Au cours du chapitre quatre, nous lierons la finalité aux techniques actuellement existantes (best in class, exclusion…), ce qui nous permettra de mettre en lumière les faiblesses inhérentes à la réalisation de chaque objectifs.
Le chapitre cinq consistera à sélectionner un objectif final (la finalité responsabilisation) sur la base de la faisabilité des ISR étudiés et de leur « conformité » au cadre conceptuel que nous aurons établi au préalable.
Nous réfléchirons enfin à des mesures réglementaires permettant de répondre aux faiblesses de la réalisation de cet objectif final, et de démocratiser la pratique de la forme de l’ISR correspondant à la finalité choisie (chapitre six).
Une définition nécessaire de la finalité
Avant de répondre à la question posée dans ce mémoire, il nous semble important de préciser ce que nous entendons par le terme finalité.
Finalité : caractère de ce qui a un but, une fin (Larousse 2006)
L’accomplissement d’une finalité qui peut aussi être vu comme une vision, peut se faire par l’intermédiaire d’objectifs. Les mots finalité et objectif ne sont, dans le cadre de ce mémoire, pas interchangeables.

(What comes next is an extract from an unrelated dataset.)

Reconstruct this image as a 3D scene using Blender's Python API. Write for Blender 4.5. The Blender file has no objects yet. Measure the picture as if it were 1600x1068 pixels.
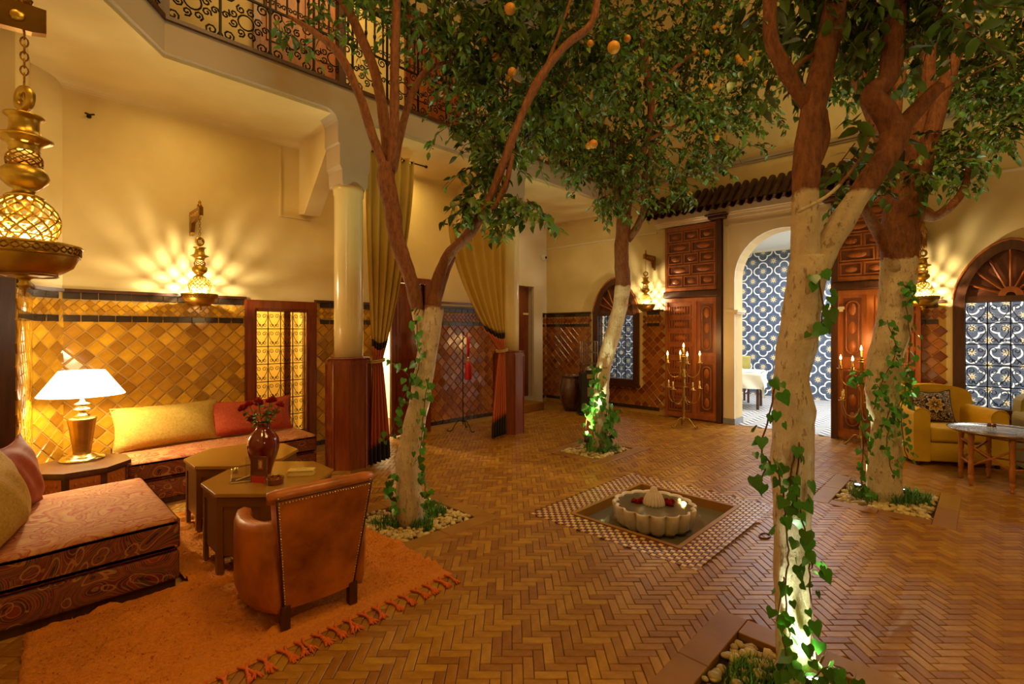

En revanche, les mots méta-objectifs et objectifs finaux seront souvent utilisés pour désigner la finalité.
Limites du mémoire
Le périmètre d’étude a été restreint pour des questions de précision et de temps à la France. D’autre part, ce travail se concentre uniquement sur les fonds en actions d’entreprises et n’inclut donc pas les fonds comportant des obligations d’états.
Le chapitre VI est exploratoire et mériterait un travail supplémentaire d’évaluation et de justification des mesures proposées.
2 Wikipedia. http://fr.wikipedia.org/wiki/Multinationale. fr.wikipedia.org. [En ligne]
3 Journal du Net. Journal du Net. [En ligne] 21 01 2011. http://www.journaldunet.com/economie/magazine/classement-pib.shtml.
4 Wikipedia. http://en.wikipedia.org/wiki/List_of_companies_by_revenue#cite_note-1. wikipedia. [En ligne]
5 Capron, Quairel-Lanoizelée. La gestion des droits de l’homme : déconstruction des politiques de responsabilité sociale des entreprises . [compl.] Philippe Robert-Demontrond. Rennes : Editions Apogée, 2004. pp. 66-68.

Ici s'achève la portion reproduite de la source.